--- Exercise details ---
From the records, pick out and copy each line containing "below".

--- Data for processing ---
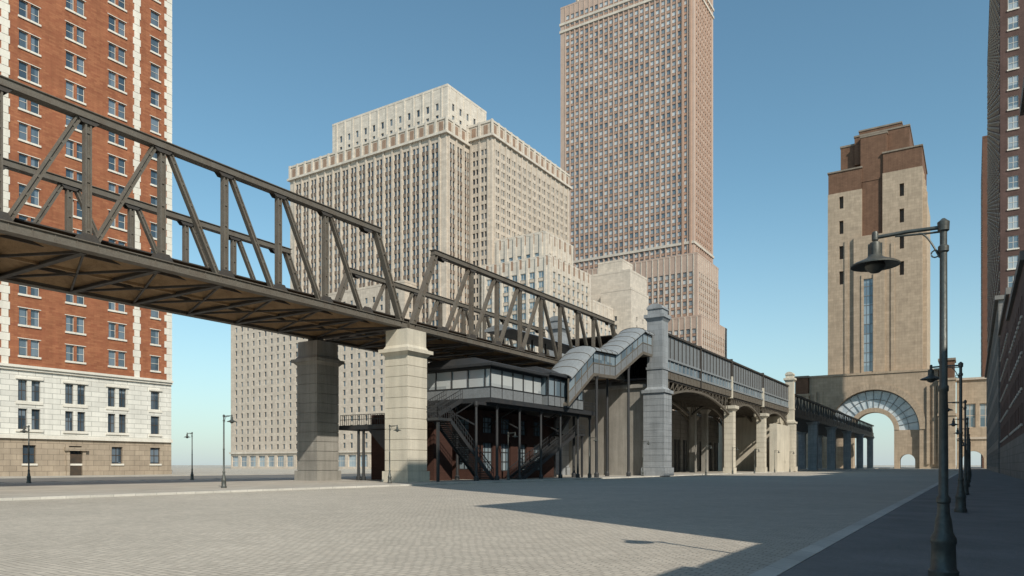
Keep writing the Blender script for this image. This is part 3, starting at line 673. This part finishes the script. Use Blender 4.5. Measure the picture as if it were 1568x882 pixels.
for i in range(len(prof)-1):
    (y0,z0),(y1,z1)=prof[i],prof[i+1]
    for x in (xa,xb):
        def sl(part,h0,h1,t=.06): 
            o[part].hexa([(x-t,y0,z0+h0),(x+t,y0,z0+h0),(x+t,y1,z1+h0),(x-t,y1,z1+h0),(x-t,y0,z0+h1),(x+t,y0,z0+h1),(x+t,y1,z1+h1),(x-t,y1,z1+h1)])
        sl('stair_posts',-.45,-.05,.13); sl('stair_sides',-.05,1.15,.06); sl('stair_posts',1.15,1.27,.1)
        sl('stair_glass',1.27,2.6,.03)
        sl('stair_posts',2.6,2.75,.1)
        L=y1-y0; k=max(2,int(L/1.6))
        for j in range(k+1):
            t=j/k; yy=y0+L*t; zz=z0+(z1-z0)*t; o['stair_posts'].box(x-.08,x+.08,yy-.06,yy+.06,zz-.3,zz+2.62)
    o['stair_soffit'].hexa([(xa+.1,y0,z0-.35),(xb-.1,y0,z0-.35),(xb-.1,y1,z1-.35),(xa+.1,y1,z1-.35),(xa+.1,y0,z0-.1),(xb-.1,y0,z0-.1),(xb-.1,y1,z1-.1),(xa+.1,y1,z1-.1)])
    m=10; xm=(xa+xb)/2; R=(xb-xa)/2+.35
    for j in range(m):
        a0=math.pi*j/m; a1=math.pi*(j+1)/m
        q=lambda a,y,z,dd=0:(xm-(R+dd)*math.cos(a),y,z+2.72+(.65+dd)*math.sin(a))
        o['stair_roof'].hexa([q(a0,y0,z0),q(a1,y0,z0),q(a1,y1,z1),q(a0,y1,z1),q(a0,y0,z0,.08),q(a1,y0,z0,.08),q(a1,y1,z1,.08),q(a0,y1,z1,.08)])
        k=max(2,int((y1-y0)/1.6))
        for e in range(k+1):
            t=e/k; yy=y0+(y1-y0)*t; zz=z0+(z1-z0)*t
            o['stair_posts'].beam(q(a0,yy,zz,.1),q(a1,yy,zz,.1),.09,.06,(0,1,0))
for x in (xa,xb):
    for yy,zt in ((82.5,12.9),(92.5,15.2)):
        o['columns'].lathe([(.3,.1),(.3,.6),(.19,.8),(.17,zt-.4),(.3,zt)],x,yy,0,12)
o['deck_canopy'].hexa([(-52.5,76,18.6),(-48.2,76,18.6),(-48.2,100,18.6),(-52.5,100,18.6),(-52.5,76,18.9),(-50.4,76,19.5),(-50.4,100,19.5),(-52.5,100,18.9)])
for k in range(7): o['columns'].box(-50.5,-50.3,77+k*3.6,77.2+k*3.6,15.4,18.7)
o.done()

# ================================================================ street lamps
def street_lamp(x,y,z,sg,arm=.86):
    m=MB(); H=5.0
    m.lathe([(.0,0),(.19,0),(.19,.10),(.16,.14),(.15,.46),(.165,.50),(.16,.56),(.12,.64),(.10,.82),(.08,.89),(.075,1.04),(.09,1.06),(.09,1.12),(.062,1.16),(.054,2.6),(.066,2.62),(.066,2.68),(.052,2.7),(.046,H-.45),(.068,H-.43),(.068,H-.36),(.045,H-.34),(.045,H-.16),(.072,H-.14),(.077,H-.02),(.05,H),(.02,H+.03),(.0,H+.03)],x,y,z)
    ze=z+H-.09
    ax=x+sg*arm
    m.tube([(x+sg*.03,y,ze),(x+sg*arm*.5,y,ze+.01),(ax,y,ze-.005)],.028)
    m.tube([(x+sg*.03,y,ze-.06),(x+sg*.2,y,ze-.055),(x+sg*.6,y,ze-.03)],.015,8)
    pts=[(x+sg*(.045+.26*t),y,ze-.42+.38*math.sin(t*math.pi/2)) for t in [i/10 for i in range(11)]]
    m.tube(pts,.013,8)
    pts=[(x+sg*(.10+.05*math.cos(a)),y,ze-.36+.05*math.sin(a)) for a in [i*.6 for i in range(11)]]
    m.tube(pts,.01,6)
    m.lathe([(0,.08),(.035,.08),(.045,.05),(.045,-.04),(.03,-.06),(.03,-.08)],ax,y,ze)
    m.lathe([(.03,-.06),(.07,-.08),(.08,-.12),(.08,-.25),(.095,-.27),(.115,-.30),(.19,-.335),(.29,-.375),(.33,-.40),(.33,-.42),(.29,-.405),(.19,-.36),(.11,-.32),(.05,-.31)],ax,y,ze,28)
    m.lathe([(.0,-.53),(.06,-.515),(.12,-.47),(.14,-.42),(.12,-.36),(.0,-.34)],ax,y,ze,16)
    for a in (0,.5,1,1.5):
        m.box(ax+.082*math.cos(a*math.pi)-.012,ax+.082*math.cos(a*math.pi)+.012,y+.082*math.sin(a*math.pi)-.012,y+.082*math.sin(a*math.pi)+.012,ze-.29,ze-.09)
    m.obj('street_lamp',M['lamp'],True)
for yy in (11.8,28.5,45.2,61.9,78.6,95.3,112,128.7): street_lamp(-.35,yy,.12,-1)
for xx,yy in ((-43.3,31.3),(-42.2,46.8),(-41.0,63.7),(-39.6,79.9),(-39.3,96.1)): street_lamp(xx,yy,.13,1)
for yy in (30.6,46.2): street_lamp(-69.2,yy,.13,-1)
for yy in (120,136,152,170,186): street_lamp(-37.8,yy,0,1)

# ================================================================ light, sky, camera
el=math.radians(38); az=math.atan2(.845,-.535)
d=Vector((.845*math.cos(el),-.535*math.cos(el),math.sin(el)))
L=bpy.data.lights.new('sun','SUN'); L.energy=4.3; L.angle=math.radians(.5); L.color=(1,.92,.80)
lo=bpy.data.objects.new('sun',L); lo.rotation_euler=(-d).to_track_quat('-Z','Y').to_euler(); sc.collection.objects.link(lo); lo.location=(50,-50,80)
w=bpy.data.worlds.new('World'); sc.world=w; w.use_nodes=True; nt=w.node_tree
bg=nt.nodes['Background']; sk=nt.nodes.new('ShaderNodeTexSky'); sk.sky_type='NISHITA'; sk.sun_disc=False
sk.sun_elevation=el; sk.sun_rotation=az; sk.air_density=1.0; sk.dust_density=.6; sk.ozone_density=1.0; sk.altitude=0
c=mix(nt,1.0,sk.outputs[0],(.98,1.28,1.18),'MULTIPLY')
tc=N(nt,'ShaderNodeTexCoord'); sp_=N(nt,'ShaderNodeSeparateXYZ'); nt.links.new(tc.outputs['Generated'],sp_.inputs[0])
hz=math_(nt,'POWER',mapr(nt,sp_.outputs[2],0,.38,1,0),2.0)
c=mix(nt,math_(nt,'MULTIPLY',hz,.8),c,(4.5,5.1,5.6))
nt.links.new(c,bg.inputs[0]); bg.inputs[1].default_value=.12

cam=bpy.data.cameras.new('camera'); co=bpy.data.objects.new('camera',cam); sc.collection.objects.link(co)
co.location=(0,0,1.7); co.rotation_euler=(math.radians(90),0,math.radians(32.46))
cam.sensor_width=36; cam.lens=1110/1568*36; cam.shift_y=271/1568; cam.clip_end=12000; cam.clip_start=.1
sc.camera=co
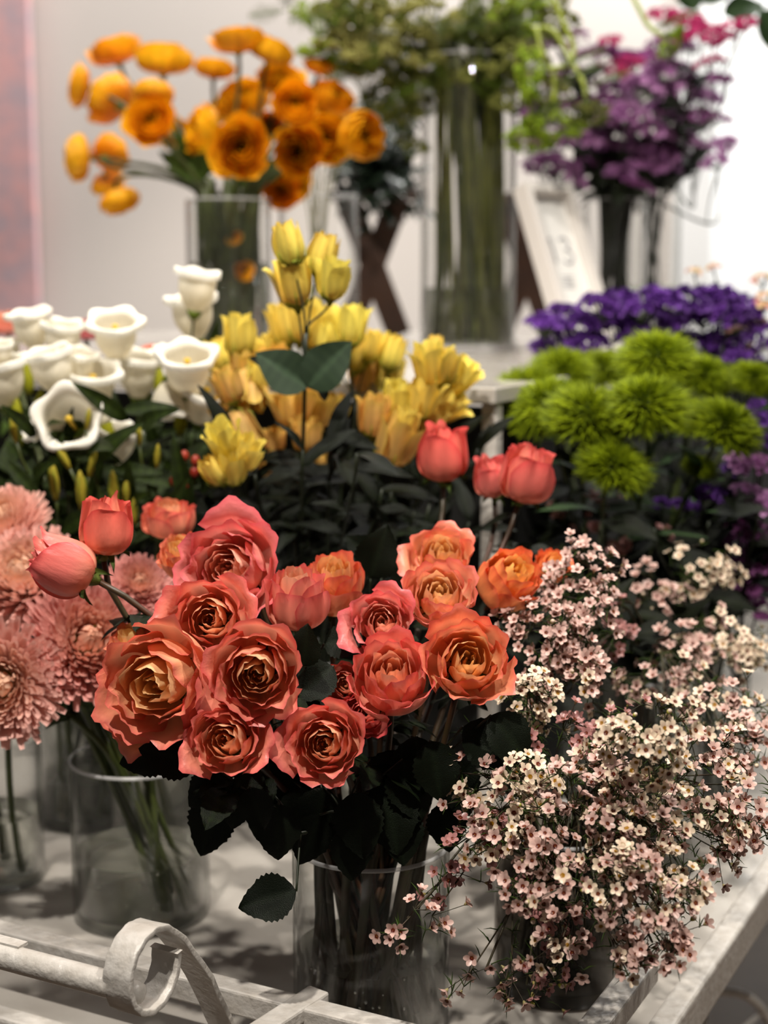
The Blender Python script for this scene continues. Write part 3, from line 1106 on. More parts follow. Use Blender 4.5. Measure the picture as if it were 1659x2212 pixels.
WS = [
    (1040, 1690, 60, 60, 1.07, 28, 'mixed', 'small waxflower sprig furthest left, touching the dark rose leaves'),
    (1040, 1800, 50, 50, 1.06, 20, 'dusk', 'shaded waxflower sprig low at the left border of the mass'),
    (1100, 1700, 105, 80, 1.06, 55, 'cream', 'cream waxflower sprig with yellow buds left in the mass, beside the rose leaves'),
    (1085, 1790, 80, 70, 1.03, 40, 'mixed', 'pink waxflower sprig just under the leftmost cream one'),
    (1230, 1790, 110, 80, 1.00, 60, 'pink', 'dense pink waxflower sprig in the middle of the lower mass'),
    (1392, 1580, 80, 72, 1.00, 62, 'cream', 'dense white waxflower dome with dark red centres, standing out at the upper right'),
    (1380, 1700, 100, 75, 1.04, 55, 'mixed', 'waxflower sprig directly below the white dome'),
    (1270, 1680, 90, 65, 1.06, 45, 'mixed', 'waxflower sprig with green needles left of the white dome'),
    (1530, 1680, 105, 85, 1.08, 55, 'mixed', 'airy waxflower sprig reaching right of the white dome'),
    (1610, 1760, 75, 80, 1.06, 45, 'pink', 'pink waxflower sprig cut by the right edge above the side rim'),
    (1500, 1800, 90, 70, 1.04, 48, 'mixed', 'waxflower sprig hanging over the deck right of centre'),
    (1375, 1820, 95, 75, 1.00, 52, 'mixed', 'waxflower sprig near the centre right of the lower mass'),
    (1150, 1880, 95, 70, 1.00, 48, 'pink', 'mauve pink waxflower sprig drooping at the lower left'),
    (1290, 1890, 105, 80, .98, 58, 'mixed', 'waxflower sprig in the lower centre above the smoky jar'),
    (1420, 1930, 85, 75, .98, 48, 'mixed', 'waxflower sprig drooping towards the end rail'),
    (1415, 2030, 80, 55, .97, 40, 'pink', 'lowest right waxflower sprig hanging over the white end rail'),
    (1270, 2020, 90, 70, .99, 45, 'mixed', 'waxflower sprig hanging in front of the smoky jar'),
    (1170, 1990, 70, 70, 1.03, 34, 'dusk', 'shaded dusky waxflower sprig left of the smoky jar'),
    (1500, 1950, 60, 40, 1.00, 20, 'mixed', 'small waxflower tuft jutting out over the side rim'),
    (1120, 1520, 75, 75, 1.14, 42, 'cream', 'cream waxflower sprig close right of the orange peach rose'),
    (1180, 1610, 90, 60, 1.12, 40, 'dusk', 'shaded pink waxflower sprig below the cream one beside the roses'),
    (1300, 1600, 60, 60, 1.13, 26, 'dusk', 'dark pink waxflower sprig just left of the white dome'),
]
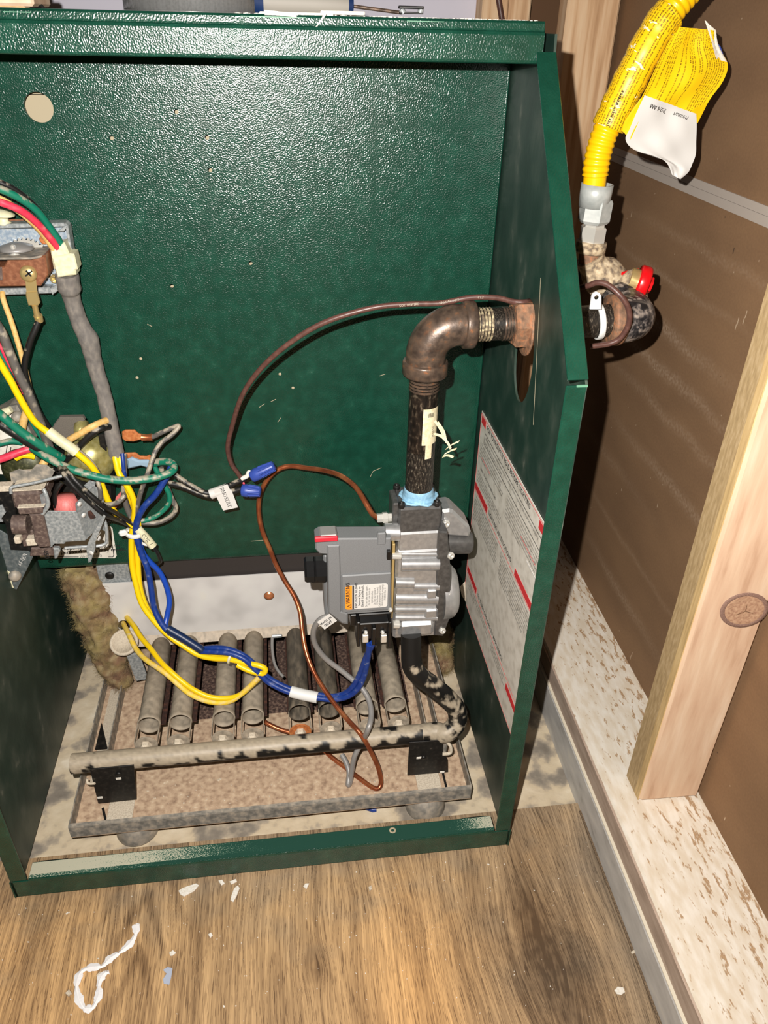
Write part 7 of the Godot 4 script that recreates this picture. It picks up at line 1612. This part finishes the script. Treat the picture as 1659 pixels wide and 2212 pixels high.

--- Reply to the exercise ---
    (1380, 1700, 100, 75, 1.04, 55, 'mixed', 'waxflower sprig directly below the white dome'),
    (1180, 1610, 90, 60, 1.12, 40, 'dusk', 'shaded pink waxflower sprig below the cream one beside the roses'),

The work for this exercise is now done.